25年2月26日ケーブル米公共放送ボイス・オブ・アメリカ(VOA)によると、台湾の海洋委員会海巡署(海巡署)は25日、海底通信ケーブルを切断した疑いで、トーゴ船籍の貨物船「宏泰58」を台南・安平港へ強制的に戻し船内調査を行った。 

 台湾当局によると、「宏泰58」は中国の「便宜置籍船(船舶登録国籍と船主が異なる船)」で船員8名は全員中国籍。投錨後アンカーを引きずりケーブルを切断した可能性がある。台湾の海底ケーブル切断は今年に入り5件目。過去2年間も各3件起きている。

 台湾当局によれば今回の事件は、中国がグレーゾーン(戦争と平時の中間領域)で行った敵対行動の可能性がある。

 今年1月3日には、カメルーンとタンザニアに登録された中国の便宜置籍船「順興39」が、台湾北東海域の国際海底ケーブルをアンカーで損傷させた。「順興39」はその後、船舶自動識別装置(AIS)を切って逃走した。この事件を受け、台湾政府は海底通信ケーブルの保護を強化した。「順興39」の香港籍の船主は、ケーブル破壊への関与を否定している。

 1月15日と22日には、台湾本島と馬祖列島を結ぶ「台馬二号」と「台馬三号」の海底ケーブルが切断。台湾当局によればこれらはケーブル内部の老朽化が原因とされている。しかし、「台馬二号」は2月16日に再び完全切断した。
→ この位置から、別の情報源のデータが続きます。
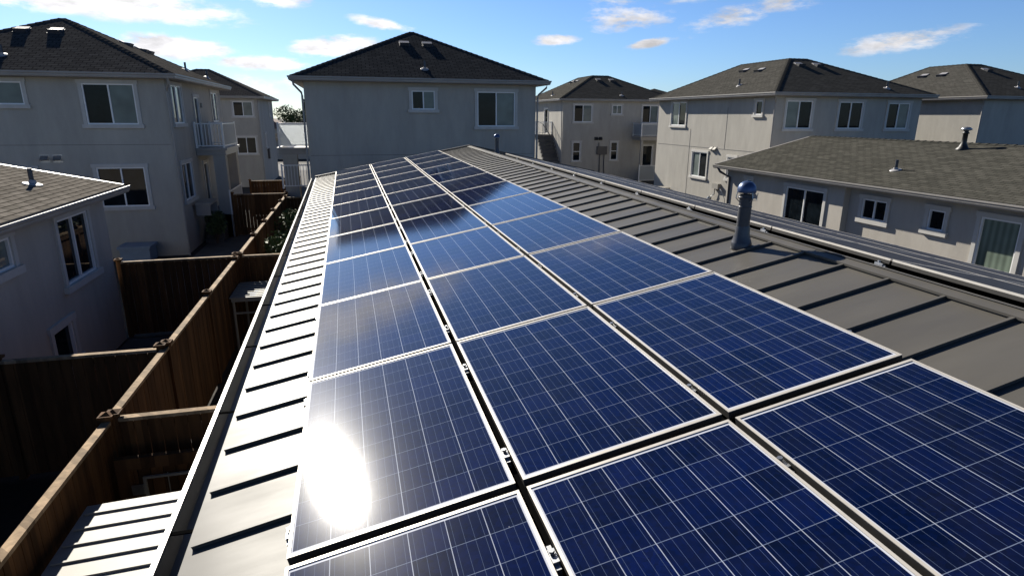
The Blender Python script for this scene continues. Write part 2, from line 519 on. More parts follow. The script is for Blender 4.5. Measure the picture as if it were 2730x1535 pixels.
# ---------------------------------------------------------------- mesh helpers
class MB:
    def __init__(s):
        s.v, s.f, s.uv, s.mi = [], [], [], []
    def quad(s, pts, uv=None, m=0):
        i = len(s.v)
        s.v += [tuple(p) for p in pts]
        s.f.append(tuple(range(i, i+len(pts))))
        s.uv.append(uv or [(0, 0)]*len(pts))
        s.mi.append(m)
    def box(s, x0, x1, y0, y1, z0, z1, m=0, T=None):
        c = [(x0, y0, z0), (x1, y0, z0), (x1, y1, z0), (x0, y1, z0), (x0, y0, z1), (x1, y0, z1), (x1, y1, z1), (x0, y1, z1)]
        if T:
            c = [T(*p) for p in c]
        i = len(s.v)
        s.v += [tuple(p) for p in c]
        for q in ((3, 2, 1, 0), (4, 5, 6, 7), (0, 1, 5, 4), (1, 2, 6, 5), (2, 3, 7, 6), (3, 0, 4, 7)):
            s.f.append(tuple(i+k for k in q))
            s.uv.append([(0, 0)]*4)
            s.mi.append(m)
    def tube(s, path, r, n=10, m=0, caps=True):
        path = [Vector(p) for p in path]
        rr = r if isinstance(r, (list, tuple)) else [r]*len(path)
        rings = []
        for k, p in enumerate(path):
            a = path[max(0, k-1)]
            b = path[min(len(path)-1, k+1)]
            d = (b-a).normalized()
            up = Vector((0, 0, 1)) if abs(d.z) < .9 else Vector((1, 0, 0))
            e1 = d.cross(up).normalized()
            e2 = d.cross(e1).normalized()
            i = len(s.v)
            for j in range(n):
                t = 2*math.pi*j/n
                s.v.append(tuple(p + e1*math.cos(t)*rr[k] + e2*math.sin(t)*rr[k]))
            rings.append(i)
        for k in range(len(rings)-1):
            for j in range(n):
                s.f.append((rings[k]+j, rings[k]+(j+1) % n, rings[k+1]+(j+1) % n, rings[k+1]+j))
                s.uv.append([(0, 0)]*4)
                s.mi.append(m)
        if caps:
            for k in (0, -1):
                s.f.append(tuple(rings[k]+j for j in range(n)))
                s.uv.append([(0, 0)]*n)
                s.mi.append(m)
    def lathe(s, base, prof, n=24, m=0, axis=Vector((0, 0, 1))):
        """prof: (radius, height) pairs up the axis"""
        base = Vector(base)
        s.tube([base + axis*(h + 1e-5*k) for k, (r, h) in enumerate(prof)], 0, n, m, False)
        i0 = len(s.v) - n*len(prof)
        e1 = axis.orthogonal().normalized()
        e2 = axis.cross(e1).normalized()
        for k, (r, h) in enumerate(prof):
            for j in range(n):
                t = 2*math.pi*j/n
                s.v[i0+k*n+j] = tuple(base + axis*h + e1*math.cos(t)*r + e2*math.sin(t)*r)
    def build(s, name, mats, parent=None, smooth=False):
        me = bpy.data.meshes.new(name)
        me.from_pydata(s.v, [], s.f)
        ul = me.uv_layers.new(name='UVMap')
        k = 0
        flat = []
        for u in s.uv:
            for c in u:
                flat += [c[0], c[1]]
        ul.data.foreach_set('uv', flat)
        for mm in (mats if isinstance(mats, (list, tuple)) else [mats]):
            me.materials.append(mm)
        me.polygons.foreach_set('material_index', s.mi)
        if smooth:
            me.polygons.foreach_set('use_smooth', [True]*len(me.polygons))
        me.update()
        o = bpy.data.objects.new(name, me)
        COL.objects.link(o)
        if parent:
            o.parent = parent
            if parent.type == 'EMPTY':
                o.matrix_parent_inverse = Matrix.Translation(-Vector(parent.location))
        return o
def thing(name, label, cat, loc=(0, 0, 0), group=None):
    o = bpy.data.objects.new(name, None)
    o.empty_display_size = .3
    COL.objects.link(o)
    o.location = loc
    o['label'] = label
    o['category'] = cat
    if group:
        o['group'] = group
    return o
def tag(o, label, cat, group=None, kind=None):
    o['label'] = label
    if cat:
        o['category'] = cat
    if group:
        o['group'] = group
    if kind:
        o['kind'] = kind
    return o
def struct(o):
    o['kind'] = 'structure'
    return o
GZ = -3.45

# ---------------------------------------------------------------- ground
g = MB()
g.quad([(-600, -300, GZ), (600, -300, GZ), (600, 900, GZ), (-600, 900, GZ)])
struct(g.build('ground', M_['dirt']))
g = MB()
for (x0, x1, y0, y1) in ((-2.3, -.2, 7, 13.2), (-5.0, -3.2, 7.4, 13.1), (-2.3, 14, 18.9, 23.6), (8.6, 15.6, -2, 23), (-5.6, -3.4, 17, 26)):
    g.quad([(x0, y0, GZ+.004), (x1, y0, GZ+.004), (x1, y1, GZ+.004), (x0, y1, GZ+.004)])
struct(g.build('concrete_patio', M_['concrete']))
g = MB()
g.quad([(-60, 60, GZ+.004), (90, 60, GZ+.004), (90, 68, GZ+.004), (-60, 68, GZ+.004)])
struct(g.build('road', M_['asphalt']))

# ---------------------------------------------------------------- wall with holes
def wall_grid(mb, O, U, Z0, Z1, width, holes, nrm, depth=.07):
    """O origin at (u=0,z=0); U unit vector; holes (u0,u1,z0,z1)"""
    us = sorted({0, width} | {h[0] for h in holes} | {h[1] for h in holes})
    zs = sorted({Z0, Z1} | {h[2] for h in holes} | {h[3] for h in holes})
    P = lambda u, z, d=0: (O[0]+U[0]*u-nrm[0]*d, O[1]+U[1]*u-nrm[1]*d, z)
    for a, b in zip(us[:-1], us[1:]):
        for c, d in zip(zs[:-1], zs[1:]):
            cu, cz = (a+b)/2, (c+d)/2
            if any(h[0] < cu < h[1] and h[2] < cz < h[3] for h in holes):
                continue
            mb.quad([P(a, c), P(b, c), P(b, d), P(a, d)])
    for (a, b, c, d) in holes:
        mb.quad([P(a, c), P(b, c), P(b, c, depth), P(a, c, depth)])
        mb.quad([P(a, d), P(b, d), P(b, d, depth), P(a, d, depth)])
        mb.quad([P(a, c), P(a, d), P(a, d, depth), P(a, c, depth)])
        mb.quad([P(b, c), P(b, d), P(b, d, depth), P(b, c, depth)])

def make_window(parent, O, U, nrm, u0, u1, z0, z1, kind='dl', door=False, sill=True, trimw=.11, plain=False):
    """opening u0..u1 x z0..z1; kind: letter per pane d dark, l blind, c curtain; '|' split vertical / 'h' horizontal sash"""
    T = lambda u, d, z: (O[0]+U[0]*u+nrm[0]*d, O[1]+U[1]*u+nrm[1]*d, z)
    f = MB()
    fw = .045
    f.box(u0, u0+fw, -.055, .012, z0, z1, T=T)
    f.box(u1-fw, u1, -.055, .012, z0, z1, T=T)
    f.box(u0+fw, u1-fw, -.055, .012, z0, z0+fw, T=T)
    f.box(u0+fw, u1-fw, -.055, .012, z1-fw, z1, T=T)
    hs = kind.startswith('h')
    kinds = kind[1:] if hs else kind
    n = len(kinds)
    if hs:
        for k in range(1, n):
            zz = z0+(z1-z0)*k/n
            f.box(u0+fw, u1-fw, -.05, .004, zz-.022, zz+.022, T=T)
    else:
        for k in range(1, n):
            uu = u0+(u1-u0)*k/n
            f.box(uu-.024, uu+.024, -.05, .004, z0+fw, z1-fw, T=T)
    w = f.build('glass_door' if door else 'window', M_['vinyl'], parent)
    for k, ch in enumerate(kinds):
        p = MB()
        if hs:
            a, b = u0+fw, u1-fw
            c = z0+(z1-z0)*k/n+.02
            d = z0+(z1-z0)*(k+1)/n-.02
        else:
            a = u0+(u1-u0)*k/n+.02
            b = u0+(u1-u0)*(k+1)/n-.02
            c, d = z0+fw, z1-fw
        dd = -.03 if k % 2 else -.042
        p.quad([T(a, dd, c), T(b, dd, c), T(b, dd, d), T(a, dd, d)])
        p.build('pane', {'d': M_['glass'], 'l': M_['blind'], 'c': M_['curtain']}[ch], w)
    if not plain:
        t = MB()
        e = .042
        t.box(u0-trimw, u0, -.01, e, z0, z1, T=T)
        t.box(u1, u1+trimw, -.01, e, z0, z1, T=T)
        t.box(u0-trimw-.03, u1+trimw+.03, -.01, e+.012, z1, z1+trimw*1.15, T=T)
        t.build('window_trim', M_['trim'], w)
        if sill and not door:
            q = MB()
            q.box(u0-trimw-.05, u1+trimw+.05, -.01, e+.045, z0-trimw*1.15, z0, T=T)
            q.build('sill', M_['trim'], w)
    return w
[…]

 23年2月にも、馬祖列島を結ぶ2本の海底ケーブルが6日間の間に相次いで切断され、馬祖のインターネットサービスが完全に遮断された。

 当時、馬祖住民は1カ月以上インターネットが使えず、その後、台湾政府はマイクロ波によるバックアップ施設を増設。現在では、海底ケーブルが切断されても通信への影響は最小限に抑えられている。